* Description of the task
Each line of the material must be returned exactly.

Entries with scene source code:

□ □ □ □ □

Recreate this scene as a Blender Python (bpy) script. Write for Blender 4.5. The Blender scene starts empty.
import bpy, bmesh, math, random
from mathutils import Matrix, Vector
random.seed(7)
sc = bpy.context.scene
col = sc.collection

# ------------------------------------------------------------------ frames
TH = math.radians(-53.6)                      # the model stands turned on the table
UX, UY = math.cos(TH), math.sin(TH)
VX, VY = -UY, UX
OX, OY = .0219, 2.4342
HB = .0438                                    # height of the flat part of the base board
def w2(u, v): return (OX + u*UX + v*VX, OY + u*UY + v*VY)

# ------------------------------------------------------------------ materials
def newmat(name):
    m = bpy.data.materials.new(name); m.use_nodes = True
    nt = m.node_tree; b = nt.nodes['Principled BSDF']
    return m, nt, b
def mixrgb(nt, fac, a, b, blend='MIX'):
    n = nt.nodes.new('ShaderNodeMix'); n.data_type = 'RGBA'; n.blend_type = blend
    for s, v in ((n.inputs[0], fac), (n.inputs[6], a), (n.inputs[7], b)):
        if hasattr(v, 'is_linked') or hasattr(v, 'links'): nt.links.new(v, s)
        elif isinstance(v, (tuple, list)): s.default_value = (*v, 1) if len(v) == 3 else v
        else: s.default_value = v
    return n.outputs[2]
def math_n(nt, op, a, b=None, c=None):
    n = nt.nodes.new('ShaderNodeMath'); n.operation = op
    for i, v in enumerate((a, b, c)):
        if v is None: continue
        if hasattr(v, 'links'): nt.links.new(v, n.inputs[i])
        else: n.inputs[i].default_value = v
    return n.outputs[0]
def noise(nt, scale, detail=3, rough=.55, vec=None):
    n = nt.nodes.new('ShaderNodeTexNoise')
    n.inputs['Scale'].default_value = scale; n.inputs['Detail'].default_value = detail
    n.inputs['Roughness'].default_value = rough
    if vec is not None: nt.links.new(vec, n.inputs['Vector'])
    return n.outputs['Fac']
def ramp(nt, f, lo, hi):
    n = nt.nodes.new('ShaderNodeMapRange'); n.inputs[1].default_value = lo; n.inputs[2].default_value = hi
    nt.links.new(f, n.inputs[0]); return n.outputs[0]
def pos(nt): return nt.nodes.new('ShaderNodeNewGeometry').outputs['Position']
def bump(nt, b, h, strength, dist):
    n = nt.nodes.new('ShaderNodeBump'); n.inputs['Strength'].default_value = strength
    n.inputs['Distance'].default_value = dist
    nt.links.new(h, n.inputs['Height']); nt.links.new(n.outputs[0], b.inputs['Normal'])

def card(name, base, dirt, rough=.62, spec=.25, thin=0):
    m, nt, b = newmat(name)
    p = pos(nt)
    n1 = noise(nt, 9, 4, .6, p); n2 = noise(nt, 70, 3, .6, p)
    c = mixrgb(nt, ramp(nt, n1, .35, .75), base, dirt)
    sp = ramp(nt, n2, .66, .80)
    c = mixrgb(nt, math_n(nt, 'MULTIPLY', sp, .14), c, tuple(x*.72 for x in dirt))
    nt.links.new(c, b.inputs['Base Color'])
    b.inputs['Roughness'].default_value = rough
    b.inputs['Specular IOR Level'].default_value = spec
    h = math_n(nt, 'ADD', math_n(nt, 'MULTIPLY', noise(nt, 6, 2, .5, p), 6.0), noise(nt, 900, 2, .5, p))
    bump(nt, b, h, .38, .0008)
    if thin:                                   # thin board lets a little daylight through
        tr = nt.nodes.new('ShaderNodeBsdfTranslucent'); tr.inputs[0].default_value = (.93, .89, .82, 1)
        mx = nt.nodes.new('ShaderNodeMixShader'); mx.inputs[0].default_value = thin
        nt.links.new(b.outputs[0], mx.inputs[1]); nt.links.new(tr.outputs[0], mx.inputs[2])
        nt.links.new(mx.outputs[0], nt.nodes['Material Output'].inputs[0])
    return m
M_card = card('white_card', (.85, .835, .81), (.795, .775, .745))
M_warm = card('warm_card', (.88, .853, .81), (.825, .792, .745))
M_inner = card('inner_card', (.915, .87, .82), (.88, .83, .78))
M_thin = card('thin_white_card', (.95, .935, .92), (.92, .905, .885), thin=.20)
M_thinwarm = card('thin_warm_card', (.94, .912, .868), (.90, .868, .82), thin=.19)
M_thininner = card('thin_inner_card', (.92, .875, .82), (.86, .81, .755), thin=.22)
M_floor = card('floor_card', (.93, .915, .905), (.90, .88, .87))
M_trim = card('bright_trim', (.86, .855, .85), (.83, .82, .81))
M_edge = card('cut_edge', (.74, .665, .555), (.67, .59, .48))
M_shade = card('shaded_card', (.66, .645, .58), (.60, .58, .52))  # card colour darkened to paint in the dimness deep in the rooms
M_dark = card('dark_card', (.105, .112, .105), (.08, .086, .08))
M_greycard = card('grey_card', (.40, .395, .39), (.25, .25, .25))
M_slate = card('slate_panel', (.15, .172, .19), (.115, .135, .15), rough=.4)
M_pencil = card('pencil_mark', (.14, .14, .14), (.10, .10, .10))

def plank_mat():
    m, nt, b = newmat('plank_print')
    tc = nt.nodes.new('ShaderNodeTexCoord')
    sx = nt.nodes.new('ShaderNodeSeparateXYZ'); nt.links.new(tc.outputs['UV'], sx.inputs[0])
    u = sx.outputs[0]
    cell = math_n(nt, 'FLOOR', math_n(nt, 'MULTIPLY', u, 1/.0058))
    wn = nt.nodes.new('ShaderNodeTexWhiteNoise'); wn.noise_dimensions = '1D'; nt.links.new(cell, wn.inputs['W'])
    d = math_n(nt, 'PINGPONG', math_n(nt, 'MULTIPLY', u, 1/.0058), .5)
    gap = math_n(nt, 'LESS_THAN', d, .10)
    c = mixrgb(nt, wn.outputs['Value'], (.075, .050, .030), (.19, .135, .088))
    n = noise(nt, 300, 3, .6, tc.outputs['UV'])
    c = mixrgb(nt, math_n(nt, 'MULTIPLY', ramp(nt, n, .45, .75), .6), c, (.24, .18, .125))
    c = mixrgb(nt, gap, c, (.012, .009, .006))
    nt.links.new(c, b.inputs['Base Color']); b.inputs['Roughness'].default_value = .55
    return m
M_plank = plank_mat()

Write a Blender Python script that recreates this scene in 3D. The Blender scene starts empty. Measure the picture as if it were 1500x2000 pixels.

□ □ □ □ □

* Worked solution
Recreate this scene as a Blender Python (bpy) script. Write for Blender 4.5. The Blender scene starts empty.
import bpy, bmesh, math, random
from mathutils import Matrix, Vector
random.seed(7)
sc = bpy.context.scene
col = sc.collection

# ------------------------------------------------------------------ frames
TH = math.radians(-53.6)                      # the model stands turned on the table
UX, UY = math.cos(TH), math.sin(TH)
VX, VY = -UY, UX
OX, OY = .0219, 2.4342
HB = .0438                                    # height of the flat part of the base board
def w2(u, v): return (OX + u*UX + v*VX, OY + u*UY + v*VY)

# ------------------------------------------------------------------ materials
def newmat(name):
    m = bpy.data.materials.new(name); m.use_nodes = True
    nt = m.node_tree; b = nt.nodes['Principled BSDF']
    return m, nt, b
def mixrgb(nt, fac, a, b, blend='MIX'):
    n = nt.nodes.new('ShaderNodeMix'); n.data_type = 'RGBA'; n.blend_type = blend
    for s, v in ((n.inputs[0], fac), (n.inputs[6], a), (n.inputs[7], b)):
        if hasattr(v, 'is_linked') or hasattr(v, 'links'): nt.links.new(v, s)
        elif isinstance(v, (tuple, list)): s.default_value = (*v, 1) if len(v) == 3 else v
        else: s.default_value = v
    return n.outputs[2]
def math_n(nt, op, a, b=None, c=None):
    n = nt.nodes.new('ShaderNodeMath'); n.operation = op
    for i, v in enumerate((a, b, c)):
        if v is None: continue
        if hasattr(v, 'links'): nt.links.new(v, n.inputs[i])
        else: n.inputs[i].default_value = v
    return n.outputs[0]
def noise(nt, scale, detail=3, rough=.55, vec=None):
    n = nt.nodes.new('ShaderNodeTexNoise')
    n.inputs['Scale'].default_value = scale; n.inputs['Detail'].default_value = detail
    n.inputs['Roughness'].default_value = rough
    if vec is not None: nt.links.new(vec, n.inputs['Vector'])
    return n.outputs['Fac']
def ramp(nt, f, lo, hi):
    n = nt.nodes.new('ShaderNodeMapRange'); n.inputs[1].default_value = lo; n.inputs[2].default_value = hi
    nt.links.new(f, n.inputs[0]); return n.outputs[0]
def pos(nt): return nt.nodes.new('ShaderNodeNewGeometry').outputs['Position']
def bump(nt, b, h, strength, dist):
    n = nt.nodes.new('ShaderNodeBump'); n.inputs['Strength'].default_value = strength
    n.inputs['Distance'].default_value = dist
    nt.links.new(h, n.inputs['Height']); nt.links.new(n.outputs[0], b.inputs['Normal'])

def card(name, base, dirt, rough=.62, spec=.25, thin=0):
    m, nt, b = newmat(name)
    p = pos(nt)
    n1 = noise(nt, 9, 4, .6, p); n2 = noise(nt, 70, 3, .6, p)
    c = mixrgb(nt, ramp(nt, n1, .35, .75), base, dirt)
    sp = ramp(nt, n2, .66, .80)
    c = mixrgb(nt, math_n(nt, 'MULTIPLY', sp, .14), c, tuple(x*.72 for x in dirt))
    nt.links.new(c, b.inputs['Base Color'])
    b.inputs['Roughness'].default_value = rough
    b.inputs['Specular IOR Level'].default_value = spec
    h = math_n(nt, 'ADD', math_n(nt, 'MULTIPLY', noise(nt, 6, 2, .5, p), 6.0), noise(nt, 900, 2, .5, p))
    bump(nt, b, h, .38, .0008)
    if thin:                                   # thin board lets a little daylight through
        tr = nt.nodes.new('ShaderNodeBsdfTranslucent'); tr.inputs[0].default_value = (.93, .89, .82, 1)
        mx = nt.nodes.new('ShaderNodeMixShader'); mx.inputs[0].default_value = thin
        nt.links.new(b.outputs[0], mx.inputs[1]); nt.links.new(tr.outputs[0], mx.inputs[2])
        nt.links.new(mx.outputs[0], nt.nodes['Material Output'].inputs[0])
    return m
M_card = card('white_card', (.85, .835, .81), (.795, .775, .745))
M_warm = card('warm_card', (.88, .853, .81), (.825, .792, .745))
M_inner = card('inner_card', (.915, .87, .82), (.88, .83, .78))
M_thin = card('thin_white_card', (.95, .935, .92), (.92, .905, .885), thin=.20)
M_thinwarm = card('thin_warm_card', (.94, .912, .868), (.90, .868, .82), thin=.19)
M_thininner = card('thin_inner_card', (.92, .875, .82), (.86, .81, .755), thin=.22)
M_floor = card('floor_card', (.93, .915, .905), (.90, .88, .87))
M_trim = card('bright_trim', (.86, .855, .85), (.83, .82, .81))
M_edge = card('cut_edge', (.74, .665, .555), (.67, .59, .48))
M_shade = card('shaded_card', (.66, .645, .58), (.60, .58, .52))  # card colour darkened to paint in the dimness deep in the rooms
M_dark = card('dark_card', (.105, .112, .105), (.08, .086, .08))
M_greycard = card('grey_card', (.40, .395, .39), (.25, .25, .25))
M_slate = card('slate_panel', (.15, .172, .19), (.115, .135, .15), rough=.4)
M_pencil = card('pencil_mark', (.14, .14, .14), (.10, .10, .10))

def plank_mat():
    m, nt, b = newmat('plank_print')
    tc = nt.nodes.new('ShaderNodeTexCoord')
    sx = nt.nodes.new('ShaderNodeSeparateXYZ'); nt.links.new(tc.outputs['UV'], sx.inputs[0])
    u = sx.outputs[0]
    cell = math_n(nt, 'FLOOR', math_n(nt, 'MULTIPLY', u, 1/.0058))
    wn = nt.nodes.new('ShaderNodeTexWhiteNoise'); wn.noise_dimensions = '1D'; nt.links.new(cell, wn.inputs['W'])
    d = math_n(nt, 'PINGPONG', math_n(nt, 'MULTIPLY', u, 1/.0058), .5)
    gap = math_n(nt, 'LESS_THAN', d, .10)
    c = mixrgb(nt, wn.outputs['Value'], (.075, .050, .030), (.19, .135, .088))
    n = noise(nt, 300, 3, .6, tc.outputs['UV'])
    c = mixrgb(nt, math_n(nt, 'MULTIPLY', ramp(nt, n, .45, .75), .6), c, (.24, .18, .125))
    c = mixrgb(nt, gap, c, (.012, .009, .006))
    nt.links.new(c, b.inputs['Base Color']); b.inputs['Roughness'].default_value = .55
    return m
M_plank = plank_mat()

Write a Blender Python script that recreates this scene in 3D. The Blender scene starts empty. Measure the picture as if it were 1500x2000 pixels.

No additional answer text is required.